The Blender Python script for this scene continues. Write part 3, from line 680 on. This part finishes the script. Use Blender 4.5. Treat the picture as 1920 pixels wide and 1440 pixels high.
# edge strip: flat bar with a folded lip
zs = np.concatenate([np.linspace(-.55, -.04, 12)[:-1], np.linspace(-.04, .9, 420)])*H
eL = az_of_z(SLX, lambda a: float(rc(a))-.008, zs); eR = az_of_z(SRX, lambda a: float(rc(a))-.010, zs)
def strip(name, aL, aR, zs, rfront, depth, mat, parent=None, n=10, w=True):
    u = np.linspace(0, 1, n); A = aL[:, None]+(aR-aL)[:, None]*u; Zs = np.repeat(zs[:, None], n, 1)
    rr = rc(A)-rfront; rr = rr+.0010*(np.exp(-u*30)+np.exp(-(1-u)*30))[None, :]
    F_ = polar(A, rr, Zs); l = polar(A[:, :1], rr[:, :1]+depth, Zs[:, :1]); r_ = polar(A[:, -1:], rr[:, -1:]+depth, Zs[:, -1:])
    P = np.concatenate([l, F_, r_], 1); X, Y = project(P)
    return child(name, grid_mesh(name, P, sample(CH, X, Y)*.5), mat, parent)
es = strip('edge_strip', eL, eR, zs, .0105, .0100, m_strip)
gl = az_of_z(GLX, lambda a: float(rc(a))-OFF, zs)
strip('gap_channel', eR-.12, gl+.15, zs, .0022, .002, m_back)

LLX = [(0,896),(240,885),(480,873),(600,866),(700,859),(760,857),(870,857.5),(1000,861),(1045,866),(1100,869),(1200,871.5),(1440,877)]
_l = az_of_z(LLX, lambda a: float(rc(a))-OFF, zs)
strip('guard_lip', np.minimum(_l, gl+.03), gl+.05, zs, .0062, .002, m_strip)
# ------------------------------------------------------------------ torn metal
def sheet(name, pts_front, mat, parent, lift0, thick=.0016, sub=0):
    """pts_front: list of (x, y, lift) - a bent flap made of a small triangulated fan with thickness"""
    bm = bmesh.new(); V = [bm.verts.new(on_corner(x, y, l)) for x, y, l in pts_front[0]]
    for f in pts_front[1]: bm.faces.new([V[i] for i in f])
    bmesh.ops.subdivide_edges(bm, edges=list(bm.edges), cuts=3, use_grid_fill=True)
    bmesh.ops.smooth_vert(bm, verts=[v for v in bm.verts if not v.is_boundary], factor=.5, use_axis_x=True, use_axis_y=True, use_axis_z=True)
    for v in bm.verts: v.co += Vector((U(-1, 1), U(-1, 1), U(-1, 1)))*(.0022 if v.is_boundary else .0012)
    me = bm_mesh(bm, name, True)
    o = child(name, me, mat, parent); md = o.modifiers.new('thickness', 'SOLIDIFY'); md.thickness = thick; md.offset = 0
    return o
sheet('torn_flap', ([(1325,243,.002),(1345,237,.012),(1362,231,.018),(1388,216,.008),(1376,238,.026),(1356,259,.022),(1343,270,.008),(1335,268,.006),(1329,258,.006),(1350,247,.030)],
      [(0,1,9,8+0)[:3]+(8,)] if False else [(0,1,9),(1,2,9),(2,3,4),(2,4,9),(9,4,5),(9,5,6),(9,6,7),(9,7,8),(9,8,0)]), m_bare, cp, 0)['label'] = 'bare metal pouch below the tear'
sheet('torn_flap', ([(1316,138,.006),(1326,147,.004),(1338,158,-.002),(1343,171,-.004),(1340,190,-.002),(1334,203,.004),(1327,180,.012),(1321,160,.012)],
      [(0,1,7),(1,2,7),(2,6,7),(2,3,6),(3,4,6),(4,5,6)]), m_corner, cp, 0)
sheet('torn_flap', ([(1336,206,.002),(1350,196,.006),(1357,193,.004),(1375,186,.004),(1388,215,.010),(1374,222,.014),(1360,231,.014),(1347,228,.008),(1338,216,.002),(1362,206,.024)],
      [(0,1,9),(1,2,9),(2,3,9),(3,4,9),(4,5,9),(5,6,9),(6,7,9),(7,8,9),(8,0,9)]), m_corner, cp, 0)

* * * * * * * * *

Write the data back out verbatim.

The Blender Python script for this scene continues. Write part 3, from line 680 on. This part finishes the script. Use Blender 4.5. Treat the picture as 1920 pixels wide and 1440 pixels high.
# edge strip: flat bar with a folded lip
zs = np.concatenate([np.linspace(-.55, -.04, 12)[:-1], np.linspace(-.04, .9, 420)])*H
eL = az_of_z(SLX, lambda a: float(rc(a))-.008, zs); eR = az_of_z(SRX, lambda a: float(rc(a))-.010, zs)
def strip(name, aL, aR, zs, rfront, depth, mat, parent=None, n=10, w=True):
    u = np.linspace(0, 1, n); A = aL[:, None]+(aR-aL)[:, None]*u; Zs = np.repeat(zs[:, None], n, 1)
    rr = rc(A)-rfront; rr = rr+.0010*(np.exp(-u*30)+np.exp(-(1-u)*30))[None, :]
    F_ = polar(A, rr, Zs); l = polar(A[:, :1], rr[:, :1]+depth, Zs[:, :1]); r_ = polar(A[:, -1:], rr[:, -1:]+depth, Zs[:, -1:])
    P = np.concatenate([l, F_, r_], 1); X, Y = project(P)
    return child(name, grid_mesh(name, P, sample(CH, X, Y)*.5), mat, parent)
es = strip('edge_strip', eL, eR, zs, .0105, .0100, m_strip)
gl = az_of_z(GLX, lambda a: float(rc(a))-OFF, zs)
strip('gap_channel', eR-.12, gl+.15, zs, .0022, .002, m_back)

LLX = [(0,896),(240,885),(480,873),(600,866),(700,859),(760,857),(870,857.5),(1000,861),(1045,866),(1100,869),(1200,871.5),(1440,877)]
_l = az_of_z(LLX, lambda a: float(rc(a))-OFF, zs)
strip('guard_lip', np.minimum(_l, gl+.03), gl+.05, zs, .0062, .002, m_strip)
# ------------------------------------------------------------------ torn metal
def sheet(name, pts_front, mat, parent, lift0, thick=.0016, sub=0):
    """pts_front: list of (x, y, lift) - a bent flap made of a small triangulated fan with thickness"""
    bm = bmesh.new(); V = [bm.verts.new(on_corner(x, y, l)) for x, y, l in pts_front[0]]
    for f in pts_front[1]: bm.faces.new([V[i] for i in f])
    bmesh.ops.subdivide_edges(bm, edges=list(bm.edges), cuts=3, use_grid_fill=True)
    bmesh.ops.smooth_vert(bm, verts=[v for v in bm.verts if not v.is_boundary], factor=.5, use_axis_x=True, use_axis_y=True, use_axis_z=True)
    for v in bm.verts: v.co += Vector((U(-1, 1), U(-1, 1), U(-1, 1)))*(.0022 if v.is_boundary else .0012)
    me = bm_mesh(bm, name, True)
    o = child(name, me, mat, parent); md = o.modifiers.new('thickness', 'SOLIDIFY'); md.thickness = thick; md.offset = 0
    return o
sheet('torn_flap', ([(1325,243,.002),(1345,237,.012),(1362,231,.018),(1388,216,.008),(1376,238,.026),(1356,259,.022),(1343,270,.008),(1335,268,.006),(1329,258,.006),(1350,247,.030)],
      [(0,1,9,8+0)[:3]+(8,)] if False else [(0,1,9),(1,2,9),(2,3,4),(2,4,9),(9,4,5),(9,5,6),(9,6,7),(9,7,8),(9,8,0)]), m_bare, cp, 0)['label'] = 'bare metal pouch below the tear'
sheet('torn_flap', ([(1316,138,.006),(1326,147,.004),(1338,158,-.002),(1343,171,-.004),(1340,190,-.002),(1334,203,.004),(1327,180,.012),(1321,160,.012)],
      [(0,1,7),(1,2,7),(2,6,7),(2,3,6),(3,4,6),(4,5,6)]), m_corner, cp, 0)
sheet('torn_flap', ([(1336,206,.002),(1350,196,.006),(1357,193,.004),(1375,186,.004),(1388,215,.010),(1374,222,.014),(1360,231,.014),(1347,228,.008),(1338,216,.002),(1362,206,.024)],
      [(0,1,9),(1,2,9),(2,3,9),(3,4,9),(4,5,9),(5,6,9),(6,7,9),(7,8,9),(8,0,9)]), m_corner, cp, 0)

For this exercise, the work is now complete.